San Fernando and Hollywood literally had a vote to secede a couple of decades ago, but it failed.



"Valley City" seems real weak sauce a name for such a place.

Choice quotes from the first article:

"The Valley was a metropolitan paradox: an archetypical postwar suburb located within the limits of the nation's second largest city," notes historian Michan Andrew Connor in a recent article for the Journal of Urban History. Connor and Yale's Laura Barraclough have pointed out that the Valley's identity lay in a "culturally imagined rural past" that stood at odds with its perception of an expanding Los Angeles.

In 1977, a failed attempt to secede from Los Angeles proper resulted in L.A.'s delegates to the state legislature closing the loopholes that had allowed for the effort in the first place. Valley residents drew sharp distinctions and complained that their taxes went disproportionately to public services that SFV residents did not use. Many SFV leaders believed that downtown interests unfairly outweighed them politically in municipal debates.

Twenty years later conservative stalwart Tom McClintock and Assembly member Spencer Hertzberg managed to ferry a bill through the state legislature that opened the door for new dreams of secession; mobilization followed. The Valley Voters Organized Toward Empowerment (VOTE) formed to take up the mantle of an independent Valley. VOTE fundraised, lobbied elected officials, petitioned, and carried on a consistent public relations beat advocating for independence. By 1998, polls reported that 60 percent of Valley residents supported secession, compared with only 47 percent citywide. Four years later VOTE mounted a new campaign for Valley independence when Prop F appeared on the 2002 election ballot.

Lots of resistance to African American integration from the 1950s to 1960s. Mexican American immigration into white areas with less controversy, rising to 43% Hispanics by 2002.

As VOTE built its case for secession in the late 1990s, Latino and African American groups pushed them for an explanation as to why minority communities should back a secession movement that had clear ties to homeowner associations that had historically worked to exclude non-white property owners. At a 1998 public forum, Latino American Civic Association member Irene Tovar asked VOTE leaders to tell minority communities just "how we would be better off as a city?" Challenges came again at a January 1999 NAACP meeting and VOTE leaders still had not answered the question. The reality, VOTE leaders slowly realized, was that they needed a supermajority to win secession to overcome citywide opposition. That made one thing clear: "You lose the Latino vote and you lost the vote you need to make secession happen."

"When this community, and its non-profits, look at the leadership of the secession movement ... they see people who have opposed low income housing in their communities, supported Prop 184," and had achieved or attempted very little in regard making adequate "provision(S)" for the Valley's poorer residents.[/S]
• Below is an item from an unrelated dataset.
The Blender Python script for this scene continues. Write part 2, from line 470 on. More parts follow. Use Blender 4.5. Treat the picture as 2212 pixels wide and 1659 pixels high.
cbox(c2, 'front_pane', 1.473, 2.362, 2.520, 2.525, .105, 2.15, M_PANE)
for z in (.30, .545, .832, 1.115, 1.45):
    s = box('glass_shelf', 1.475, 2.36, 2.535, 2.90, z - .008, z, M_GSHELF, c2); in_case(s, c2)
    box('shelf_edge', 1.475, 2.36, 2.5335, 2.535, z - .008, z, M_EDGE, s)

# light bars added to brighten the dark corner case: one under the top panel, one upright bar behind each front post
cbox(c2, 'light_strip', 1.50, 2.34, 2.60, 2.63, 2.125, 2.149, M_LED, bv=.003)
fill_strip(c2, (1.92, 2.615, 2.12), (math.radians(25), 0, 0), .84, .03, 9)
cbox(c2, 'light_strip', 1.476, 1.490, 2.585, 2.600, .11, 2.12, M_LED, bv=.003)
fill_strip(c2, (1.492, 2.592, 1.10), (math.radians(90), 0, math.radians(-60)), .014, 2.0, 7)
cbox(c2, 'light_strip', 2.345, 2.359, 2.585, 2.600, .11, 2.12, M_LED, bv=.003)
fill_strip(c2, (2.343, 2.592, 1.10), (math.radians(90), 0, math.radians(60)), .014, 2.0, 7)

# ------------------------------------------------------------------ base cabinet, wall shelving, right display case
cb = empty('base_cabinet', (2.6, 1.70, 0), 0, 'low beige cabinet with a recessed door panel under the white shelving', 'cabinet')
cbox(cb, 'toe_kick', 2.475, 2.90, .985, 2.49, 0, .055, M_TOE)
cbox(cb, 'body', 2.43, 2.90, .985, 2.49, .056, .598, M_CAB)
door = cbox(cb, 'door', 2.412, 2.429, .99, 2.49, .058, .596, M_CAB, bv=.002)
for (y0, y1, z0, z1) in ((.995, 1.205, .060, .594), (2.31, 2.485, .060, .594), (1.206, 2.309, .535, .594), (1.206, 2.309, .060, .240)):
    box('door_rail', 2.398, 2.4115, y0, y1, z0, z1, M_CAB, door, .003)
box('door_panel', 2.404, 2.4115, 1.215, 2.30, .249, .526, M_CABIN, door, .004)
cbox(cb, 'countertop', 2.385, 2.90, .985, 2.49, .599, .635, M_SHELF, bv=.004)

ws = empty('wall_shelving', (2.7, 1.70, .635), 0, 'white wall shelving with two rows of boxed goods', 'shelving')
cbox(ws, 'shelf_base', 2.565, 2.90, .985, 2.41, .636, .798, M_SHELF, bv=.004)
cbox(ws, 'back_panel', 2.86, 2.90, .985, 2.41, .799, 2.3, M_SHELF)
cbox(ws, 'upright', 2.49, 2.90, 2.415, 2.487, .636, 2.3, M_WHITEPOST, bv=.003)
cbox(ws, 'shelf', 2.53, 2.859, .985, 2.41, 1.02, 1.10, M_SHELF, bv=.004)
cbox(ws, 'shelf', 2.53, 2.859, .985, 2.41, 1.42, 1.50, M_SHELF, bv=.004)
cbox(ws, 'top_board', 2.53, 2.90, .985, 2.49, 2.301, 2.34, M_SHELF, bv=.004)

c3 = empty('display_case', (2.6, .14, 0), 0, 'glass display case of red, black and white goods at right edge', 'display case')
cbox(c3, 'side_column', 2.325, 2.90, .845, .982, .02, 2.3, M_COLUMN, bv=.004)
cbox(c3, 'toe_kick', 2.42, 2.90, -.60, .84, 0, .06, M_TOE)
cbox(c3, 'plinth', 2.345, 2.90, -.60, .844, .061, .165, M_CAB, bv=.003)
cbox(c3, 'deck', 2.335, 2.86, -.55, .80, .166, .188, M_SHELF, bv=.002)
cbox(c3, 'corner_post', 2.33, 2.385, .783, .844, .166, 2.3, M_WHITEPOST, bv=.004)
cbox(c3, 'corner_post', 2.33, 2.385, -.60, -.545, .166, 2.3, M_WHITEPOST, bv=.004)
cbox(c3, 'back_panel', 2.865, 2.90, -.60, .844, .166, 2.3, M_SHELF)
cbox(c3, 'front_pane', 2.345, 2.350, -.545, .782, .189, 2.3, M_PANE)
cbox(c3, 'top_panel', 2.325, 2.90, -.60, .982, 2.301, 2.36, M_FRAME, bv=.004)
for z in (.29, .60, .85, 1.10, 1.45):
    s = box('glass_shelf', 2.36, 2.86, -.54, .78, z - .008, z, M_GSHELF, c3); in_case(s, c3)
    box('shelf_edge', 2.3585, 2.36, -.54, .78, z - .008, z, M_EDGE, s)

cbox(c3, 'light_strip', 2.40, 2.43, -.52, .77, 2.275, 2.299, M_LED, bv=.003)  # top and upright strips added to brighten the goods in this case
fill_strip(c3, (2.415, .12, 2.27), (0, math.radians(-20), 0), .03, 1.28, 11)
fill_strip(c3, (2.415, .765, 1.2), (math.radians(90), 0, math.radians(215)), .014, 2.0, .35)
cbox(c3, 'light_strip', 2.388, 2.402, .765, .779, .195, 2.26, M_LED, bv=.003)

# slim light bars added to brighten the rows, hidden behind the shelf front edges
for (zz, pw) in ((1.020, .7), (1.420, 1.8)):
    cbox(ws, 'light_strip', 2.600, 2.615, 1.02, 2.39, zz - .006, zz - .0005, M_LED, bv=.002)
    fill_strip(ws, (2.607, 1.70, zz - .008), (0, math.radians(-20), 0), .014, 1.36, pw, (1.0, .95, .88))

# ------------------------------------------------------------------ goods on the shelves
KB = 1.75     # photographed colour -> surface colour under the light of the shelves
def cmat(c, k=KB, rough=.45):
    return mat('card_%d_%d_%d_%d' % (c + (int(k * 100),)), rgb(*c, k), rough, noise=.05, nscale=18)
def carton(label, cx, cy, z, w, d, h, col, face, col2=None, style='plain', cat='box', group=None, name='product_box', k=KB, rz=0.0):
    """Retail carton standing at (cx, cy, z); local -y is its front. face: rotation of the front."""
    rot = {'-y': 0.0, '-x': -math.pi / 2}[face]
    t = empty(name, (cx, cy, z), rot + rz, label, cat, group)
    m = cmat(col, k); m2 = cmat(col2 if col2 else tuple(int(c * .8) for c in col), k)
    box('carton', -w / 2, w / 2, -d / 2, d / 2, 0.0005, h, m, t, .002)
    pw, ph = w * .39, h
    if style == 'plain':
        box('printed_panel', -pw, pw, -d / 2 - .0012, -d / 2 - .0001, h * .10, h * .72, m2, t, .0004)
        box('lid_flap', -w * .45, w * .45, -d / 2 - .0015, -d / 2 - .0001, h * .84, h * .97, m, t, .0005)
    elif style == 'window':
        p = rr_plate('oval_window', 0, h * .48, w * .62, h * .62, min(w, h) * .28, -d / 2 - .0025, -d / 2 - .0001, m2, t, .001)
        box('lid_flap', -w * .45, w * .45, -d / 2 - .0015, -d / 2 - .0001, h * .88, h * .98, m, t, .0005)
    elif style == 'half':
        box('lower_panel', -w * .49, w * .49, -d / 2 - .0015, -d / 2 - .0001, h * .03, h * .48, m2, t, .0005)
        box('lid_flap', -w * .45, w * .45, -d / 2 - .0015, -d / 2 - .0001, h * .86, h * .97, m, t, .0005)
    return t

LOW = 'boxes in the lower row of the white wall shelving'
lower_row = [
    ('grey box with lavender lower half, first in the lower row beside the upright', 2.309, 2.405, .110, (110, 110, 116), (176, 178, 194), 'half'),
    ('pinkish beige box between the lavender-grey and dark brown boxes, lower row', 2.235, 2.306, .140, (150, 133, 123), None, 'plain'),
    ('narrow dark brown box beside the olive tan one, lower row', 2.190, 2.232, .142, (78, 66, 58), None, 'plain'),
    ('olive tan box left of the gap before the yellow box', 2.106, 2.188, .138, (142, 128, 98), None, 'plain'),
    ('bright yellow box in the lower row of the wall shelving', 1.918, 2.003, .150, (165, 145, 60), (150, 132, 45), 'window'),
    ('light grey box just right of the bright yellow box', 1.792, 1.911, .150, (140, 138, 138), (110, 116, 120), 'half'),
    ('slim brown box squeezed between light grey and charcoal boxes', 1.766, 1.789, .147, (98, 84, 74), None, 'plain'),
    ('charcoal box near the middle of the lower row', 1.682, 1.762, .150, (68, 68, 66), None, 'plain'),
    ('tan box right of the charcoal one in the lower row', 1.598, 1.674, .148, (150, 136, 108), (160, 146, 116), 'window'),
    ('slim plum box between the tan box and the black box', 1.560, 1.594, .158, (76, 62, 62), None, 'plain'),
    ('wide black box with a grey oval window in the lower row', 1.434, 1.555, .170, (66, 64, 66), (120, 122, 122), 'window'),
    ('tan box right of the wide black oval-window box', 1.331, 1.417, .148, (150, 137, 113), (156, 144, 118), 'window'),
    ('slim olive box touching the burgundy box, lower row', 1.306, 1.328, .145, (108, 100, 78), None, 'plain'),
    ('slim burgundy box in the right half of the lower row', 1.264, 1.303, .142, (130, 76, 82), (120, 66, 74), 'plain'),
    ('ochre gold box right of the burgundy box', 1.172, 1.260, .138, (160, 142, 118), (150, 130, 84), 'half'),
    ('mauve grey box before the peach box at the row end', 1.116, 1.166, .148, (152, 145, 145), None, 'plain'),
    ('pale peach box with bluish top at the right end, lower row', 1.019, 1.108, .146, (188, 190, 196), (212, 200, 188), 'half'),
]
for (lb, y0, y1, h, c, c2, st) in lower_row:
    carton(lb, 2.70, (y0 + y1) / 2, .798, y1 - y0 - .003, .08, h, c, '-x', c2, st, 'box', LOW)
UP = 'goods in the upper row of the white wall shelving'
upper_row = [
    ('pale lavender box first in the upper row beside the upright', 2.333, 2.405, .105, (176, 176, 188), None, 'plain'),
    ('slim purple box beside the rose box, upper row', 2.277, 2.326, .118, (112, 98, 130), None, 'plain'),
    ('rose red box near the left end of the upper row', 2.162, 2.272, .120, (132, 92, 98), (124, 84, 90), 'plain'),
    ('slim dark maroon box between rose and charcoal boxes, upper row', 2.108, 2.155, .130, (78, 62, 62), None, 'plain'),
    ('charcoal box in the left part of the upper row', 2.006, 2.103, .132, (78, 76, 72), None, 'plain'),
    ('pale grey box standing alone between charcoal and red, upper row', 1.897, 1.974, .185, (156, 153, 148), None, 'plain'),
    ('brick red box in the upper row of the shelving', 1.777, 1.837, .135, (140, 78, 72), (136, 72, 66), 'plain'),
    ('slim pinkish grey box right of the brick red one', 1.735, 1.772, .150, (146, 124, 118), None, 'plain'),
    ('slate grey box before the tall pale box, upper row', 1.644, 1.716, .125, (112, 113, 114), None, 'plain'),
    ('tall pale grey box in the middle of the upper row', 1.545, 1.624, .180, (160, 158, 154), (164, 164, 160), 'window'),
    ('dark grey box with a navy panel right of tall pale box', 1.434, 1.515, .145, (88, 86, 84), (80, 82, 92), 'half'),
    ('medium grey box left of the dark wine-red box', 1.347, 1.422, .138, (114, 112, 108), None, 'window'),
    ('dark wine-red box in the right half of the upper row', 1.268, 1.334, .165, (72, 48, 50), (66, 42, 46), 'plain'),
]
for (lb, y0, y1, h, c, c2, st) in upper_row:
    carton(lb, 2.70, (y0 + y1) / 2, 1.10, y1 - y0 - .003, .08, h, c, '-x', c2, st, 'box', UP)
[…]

To bridge this divide, Michiel, Svorny and others used race neutral ways of taking about community agency. VOTE promoted local control, reduced government, "and community empowerment as means by which all valley residents might demand and receive greater recognition and service from local government in a new city." Svorny also convinced leaders to downplay the argument that Los Angeles pilfered tax money from SFV by disproportionately providing services to other parts of the city. According to her analysis, the Valley paid for 31.5 percent of city taxes and consumed nearly 30 percent of its services which, when weighed with administrative costs, hardly looked like exploitation. In sum, she and VOTE leaders argued, the disadvantaged had the most to gain.

Hm, if this article is correct, then it's a good thing that SFV didn't secede after all. That said, I wonder what would've happened if it had been incorporated as a separate city to begin with.